Dataset records:

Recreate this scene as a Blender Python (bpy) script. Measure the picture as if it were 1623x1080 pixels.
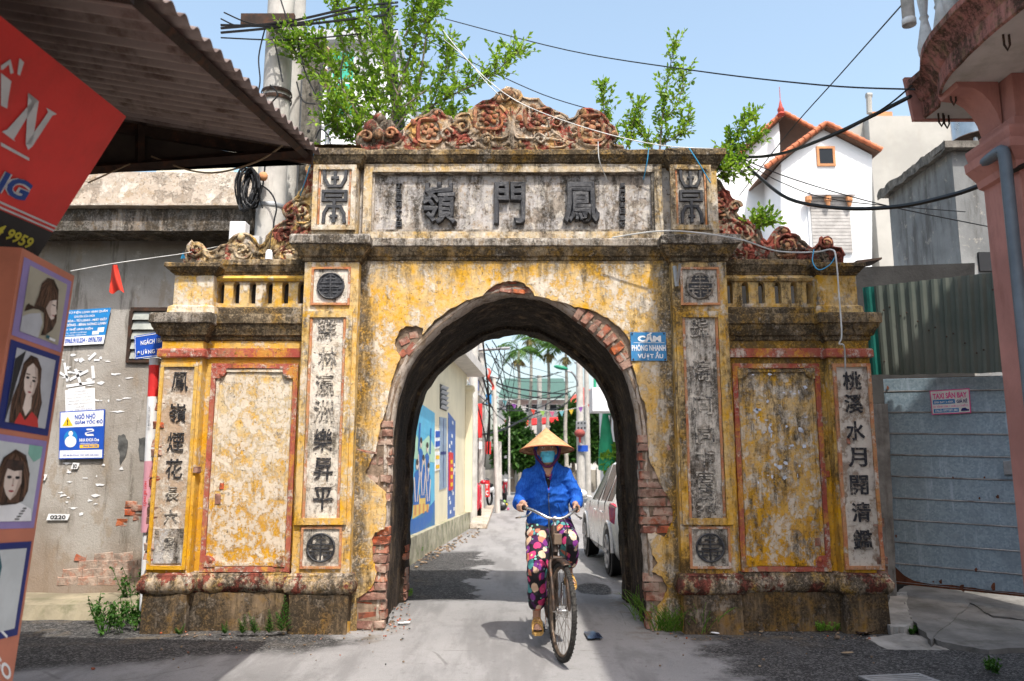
import bpy, bmesh, math, random
from mathutils import Vector, Matrix, noise, geometry
for _o in list(bpy.data.objects): bpy.data.objects.remove(_o)
SC = bpy.context.scene
COL = SC.collection
R = math.radians
rnd = random.Random(7)

# ------------------------------------------------------------------ camera
H = 1.35
F = 1262.0                                   # focal length in pixels of the 1623 px wide photograph
TH = math.atan(205 / F)
cam = bpy.data.cameras.new('camera')
cam.sensor_width = 36; cam.lens = 36 * F / 1623
cam.clip_start = .05; cam.clip_end = 3000
cam.dof.use_dof = True; cam.dof.focus_distance = 6.7; cam.dof.aperture_fstop = 2.4
camo = bpy.data.objects.new('camera', cam); COL.objects.link(camo)
camo.location = (0, 0, H); camo.rotation_euler = (R(90) + TH, 0, 0)
SC.camera = camo

# ------------------------------------------------------------------ sky and sun
KX, KY = -.22, .56                           # shadow of a point one metre up falls here on the ground
SUN = Vector((-KX, -KY, 1)).normalized()
ELEV = math.asin(SUN.z); AZ = math.atan2(SUN.x, SUN.y)
w = bpy.data.worlds.new('World'); SC.world = w; w.use_nodes = True
nt = w.node_tree; nt.nodes.clear()
sky = nt.nodes.new('ShaderNodeTexSky'); sky.sky_type = 'NISHITA'; sky.sun_disc = False
sky.sun_elevation = ELEV; sky.sun_rotation = AZ
sky.air_density = 1.2; sky.dust_density = 4.0; sky.ozone_density = 1.0; sky.altitude = 0
hs = nt.nodes.new('ShaderNodeHueSaturation'); hs.inputs['Saturation'].default_value = .88; hs.inputs['Hue'].default_value = .488
bg = nt.nodes.new('ShaderNodeBackground'); bg.inputs['Strength'].default_value = .15
wo = nt.nodes.new('ShaderNodeOutputWorld')
nt.links.new(sky.outputs[0], hs.inputs['Color']); nt.links.new(hs.outputs[0], bg.inputs[0]); nt.links.new(bg.outputs[0], wo.inputs[0])
sl = bpy.data.lights.new('sun', 'SUN'); sl.energy = 2.75; sl.angle = R(.53); sl.color = (1, .955, .88)
so = bpy.data.objects.new('sun', sl); COL.objects.link(so)
so.rotation_euler = SUN.to_track_quat('Z', 'Y').to_euler(); so.location = (6, -8, 14)
SC.view_settings.view_transform = 'Standard'; SC.view_settings.look = 'None'
SC.view_settings.gamma = 1; SC.view_settings.exposure = 1.08; SC.view_settings.use_curve_mapping = False
SC.cycles.max_bounces = 6; SC.cycles.diffuse_bounces = 4

# ------------------------------------------------------------------ measuring helpers (pixel of the photograph -> metres on a plane)
_c, _s = math.cos(TH), math.sin(TH)
def P(px, py, Y):
    u = (px - 811.5) / F; v = (540 - py) / F
    t = Y / (_c - v * _s)
    return Vector((u * t, Y, H + (_s + v * _c) * t))
def G(px, py, z=0.0):
    u = (px - 811.5) / F; v = (540 - py) / F
    t = (z - H) / (_s + v * _c)
    return Vector((u * t, (_c - v * _s) * t, z))
def X(px, py, Y): return P(px, py, Y).x
def Z(py, Y): return P(811.5, py, Y).z

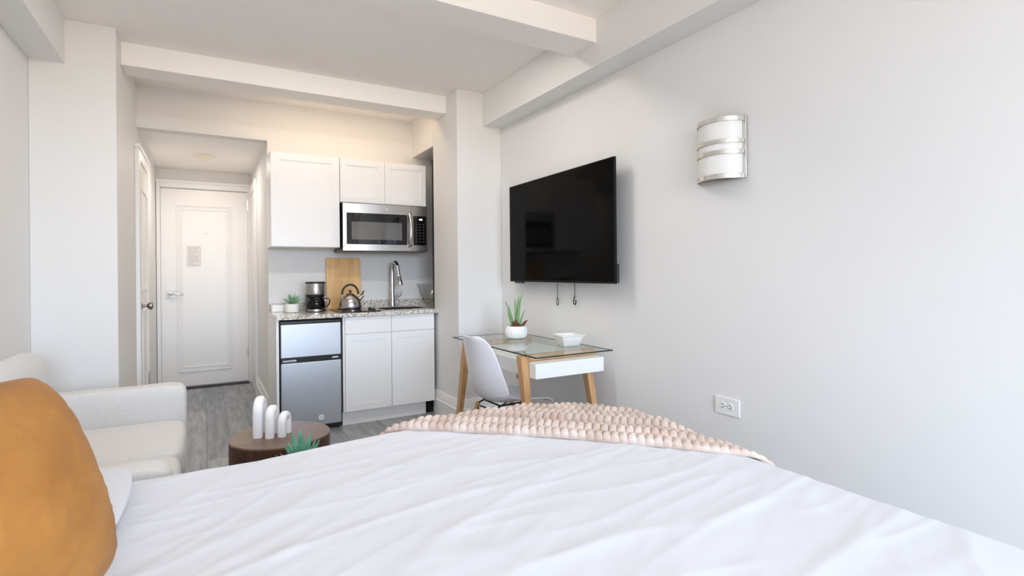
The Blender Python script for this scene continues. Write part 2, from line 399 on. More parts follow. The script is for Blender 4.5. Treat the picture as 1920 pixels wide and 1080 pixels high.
# refrigerator
t = thing('refrigerator', 'compact two-door stainless steel refrigerator under the granite counter', 'refrigerator', (.708, 4.6, 0))
B(.480, .938, 4.375, 4.90, .03, .862).build('body', BLACK, t, bevel=.004)
def fdoor(name, z0, z1):
    o = B(.487, .929, 4.325, 4.374, z0, z1).build(name, FRIDGE, t, bevel=.006, seg=3); return o
fz = fdoor('freezer_door', .582, .838); fd = fdoor('fridge_door', .045, .543)
B(.487, .929, 4.340, 4.374, .839, .858).build('top_strip', BLACK, t, bevel=.003)
ctl = B(.487, .929, 4.340, 4.374, .544, .581).build('handle_strip', BLACK, t, bevel=.003)
B(.500, .60, 4.334, 4.3395, .550, .566).build('handle_recess', STEEL, ctl, bevel=.002)
def text(s, name, size, loc, parent, m, rot=(pi/2, 0, 0), align='CENTER', ext=.0006, sx_=1):
    c = bpy.data.curves.new(name, 'FONT'); c.body = s; c.size = size; c.align_x = align; c.align_y = 'CENTER'; c.extrude = ext
    o0 = bpy.data.objects.new(name, c); COL.objects.link(o0)
    bpy.context.view_layer.update(); dg = bpy.context.evaluated_depsgraph_get()
    me = bpy.data.meshes.new_from_object(o0.evaluated_get(dg)); bpy.data.objects.remove(o0)
    R = (Matrix.Rotation(rot[2], 4, 'Z') @ Matrix.Rotation(rot[1], 4, 'Y') @ Matrix.Rotation(rot[0], 4, 'X'))
    me.transform(Matrix.Translation(Vector(loc)-ORG[parent.name]) @ R @ Matrix.Diagonal((sx_, 1, 1, 1)))
    o = bpy.data.objects.new(name, me); COL.objects.link(o); o.parent = parent; me.materials.clear(); me.materials.append(m); ORG[o.name] = ORG[parent.name]
    return o
B(.862, .908, 4.3388, 4.3399, .557, .567).build('name_plate', LIGHTTXT, ctl)
bd = MB().lathe([(.0, .003), (.0205, .003), (.022, 0)], (.775, 4.3247, .105), 28, R=Rx(radians(90))).build('round_badge', LIGHTTXT, fd)
text('GE', 'badge_letters', .020, (.775, 4.3212, .105), fd, FRIDGE, ext=.0004)
for x in (.50, .915): MB().lathe([(.014, 0), (.014, .03)], (x, 4.40, 0), 14).build('foot', BLACK, t)
B(.487, .929, 4.352, 4.374, .012, .044).build('kick_plate', BLACK, t)

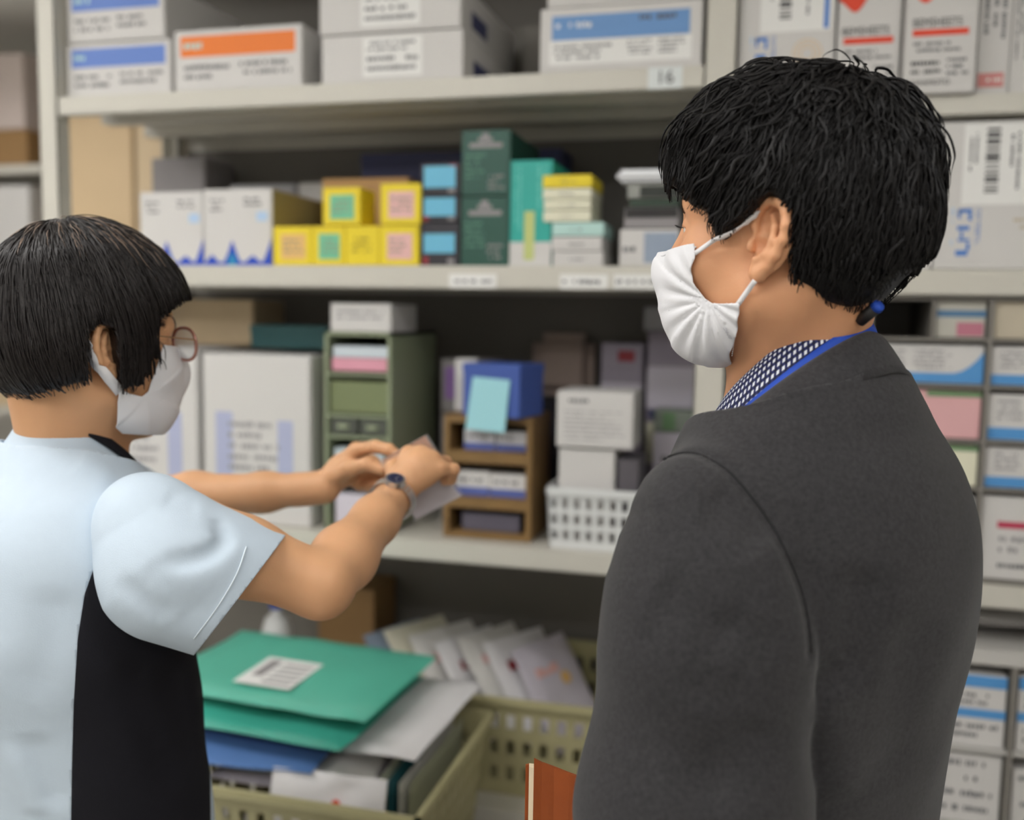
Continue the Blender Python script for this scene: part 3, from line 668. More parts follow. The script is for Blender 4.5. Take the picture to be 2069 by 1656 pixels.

WORK TO BE COMPLETED: Without the pictures, write out the whole listing above exactly as it appears.

FULL SOLUTION:
Recreate this scene as a Blender Python (bpy) script. Measure the picture as if it were 1623x1080 pixels.
import bpy, bmesh, math, random
from mathutils import Vector, Matrix, noise, geometry
for _o in list(bpy.data.objects): bpy.data.objects.remove(_o)
SC = bpy.context.scene
COL = SC.collection
R = math.radians
rnd = random.Random(7)

# ------------------------------------------------------------------ camera
H = 1.35
F = 1262.0                                   # focal length in pixels of the 1623 px wide photograph
TH = math.atan(205 / F)
cam = bpy.data.cameras.new('camera')
cam.sensor_width = 36; cam.lens = 36 * F / 1623
cam.clip_start = .05; cam.clip_end = 3000
cam.dof.use_dof = True; cam.dof.focus_distance = 6.7; cam.dof.aperture_fstop = 2.4
camo = bpy.data.objects.new('camera', cam); COL.objects.link(camo)
camo.location = (0, 0, H); camo.rotation_euler = (R(90) + TH, 0, 0)
SC.camera = camo

# ------------------------------------------------------------------ sky and sun
KX, KY = -.22, .56                           # shadow of a point one metre up falls here on the ground
SUN = Vector((-KX, -KY, 1)).normalized()
ELEV = math.asin(SUN.z); AZ = math.atan2(SUN.x, SUN.y)
w = bpy.data.worlds.new('World'); SC.world = w; w.use_nodes = True
nt = w.node_tree; nt.nodes.clear()
sky = nt.nodes.new('ShaderNodeTexSky'); sky.sky_type = 'NISHITA'; sky.sun_disc = False
sky.sun_elevation = ELEV; sky.sun_rotation = AZ
sky.air_density = 1.2; sky.dust_density = 4.0; sky.ozone_density = 1.0; sky.altitude = 0
hs = nt.nodes.new('ShaderNodeHueSaturation'); hs.inputs['Saturation'].default_value = .88; hs.inputs['Hue'].default_value = .488
bg = nt.nodes.new('ShaderNodeBackground'); bg.inputs['Strength'].default_value = .15
wo = nt.nodes.new('ShaderNodeOutputWorld')
nt.links.new(sky.outputs[0], hs.inputs['Color']); nt.links.new(hs.outputs[0], bg.inputs[0]); nt.links.new(bg.outputs[0], wo.inputs[0])
sl = bpy.data.lights.new('sun', 'SUN'); sl.energy = 2.75; sl.angle = R(.53); sl.color = (1, .955, .88)
so = bpy.data.objects.new('sun', sl); COL.objects.link(so)
so.rotation_euler = SUN.to_track_quat('Z', 'Y').to_euler(); so.location = (6, -8, 14)
SC.view_settings.view_transform = 'Standard'; SC.view_settings.look = 'None'
SC.view_settings.gamma = 1; SC.view_settings.exposure = 1.08; SC.view_settings.use_curve_mapping = False
SC.cycles.max_bounces = 6; SC.cycles.diffuse_bounces = 4

# ------------------------------------------------------------------ measuring helpers (pixel of the photograph -> metres on a plane)
_c, _s = math.cos(TH), math.sin(TH)
def P(px, py, Y):
    u = (px - 811.5) / F; v = (540 - py) / F
    t = Y / (_c - v * _s)
    return Vector((u * t, Y, H + (_s + v * _c) * t))
def G(px, py, z=0.0):
    u = (px - 811.5) / F; v = (540 - py) / F
    t = (z - H) / (_s + v * _c)
    return Vector((u * t, (_c - v * _s) * t, z))
def X(px, py, Y): return P(px, py, Y).x
def Z(py, Y): return P(811.5, py, Y).z

The Blender Python script for this scene continues. Write part 2, from line 399 on. More parts follow. The script is for Blender 4.5. Treat the picture as 1920 pixels wide and 1080 pixels high.
# refrigerator
t = thing('refrigerator', 'compact two-door stainless steel refrigerator under the granite counter', 'refrigerator', (.708, 4.6, 0))
B(.480, .938, 4.375, 4.90, .03, .862).build('body', BLACK, t, bevel=.004)
def fdoor(name, z0, z1):
    o = B(.487, .929, 4.325, 4.374, z0, z1).build(name, FRIDGE, t, bevel=.006, seg=3); return o
fz = fdoor('freezer_door', .582, .838); fd = fdoor('fridge_door', .045, .543)
B(.487, .929, 4.340, 4.374, .839, .858).build('top_strip', BLACK, t, bevel=.003)
ctl = B(.487, .929, 4.340, 4.374, .544, .581).build('handle_strip', BLACK, t, bevel=.003)
B(.500, .60, 4.334, 4.3395, .550, .566).build('handle_recess', STEEL, ctl, bevel=.002)
def text(s, name, size, loc, parent, m, rot=(pi/2, 0, 0), align='CENTER', ext=.0006, sx_=1):
    c = bpy.data.curves.new(name, 'FONT'); c.body = s; c.size = size; c.align_x = align; c.align_y = 'CENTER'; c.extrude = ext
    o0 = bpy.data.objects.new(name, c); COL.objects.link(o0)
    bpy.context.view_layer.update(); dg = bpy.context.evaluated_depsgraph_get()
    me = bpy.data.meshes.new_from_object(o0.evaluated_get(dg)); bpy.data.objects.remove(o0)
    R = (Matrix.Rotation(rot[2], 4, 'Z') @ Matrix.Rotation(rot[1], 4, 'Y') @ Matrix.Rotation(rot[0], 4, 'X'))
    me.transform(Matrix.Translation(Vector(loc)-ORG[parent.name]) @ R @ Matrix.Diagonal((sx_, 1, 1, 1)))
    o = bpy.data.objects.new(name, me); COL.objects.link(o); o.parent = parent; me.materials.clear(); me.materials.append(m); ORG[o.name] = ORG[parent.name]
    return o
B(.862, .908, 4.3388, 4.3399, .557, .567).build('name_plate', LIGHTTXT, ctl)
bd = MB().lathe([(.0, .003), (.0205, .003), (.022, 0)], (.775, 4.3247, .105), 28, R=Rx(radians(90))).build('round_badge', LIGHTTXT, fd)
text('GE', 'badge_letters', .020, (.775, 4.3212, .105), fd, FRIDGE, ext=.0004)
for x in (.50, .915): MB().lathe([(.014, 0), (.014, .03)], (x, 4.40, 0), 14).build('foot', BLACK, t)
B(.487, .929, 4.352, 4.374, .012, .044).build('kick_plate', BLACK, t)

Continue the Blender Python script for this scene: part 3, from line 668. More parts follow. The script is for Blender 4.5. Take the picture to be 2069 by 1656 pixels.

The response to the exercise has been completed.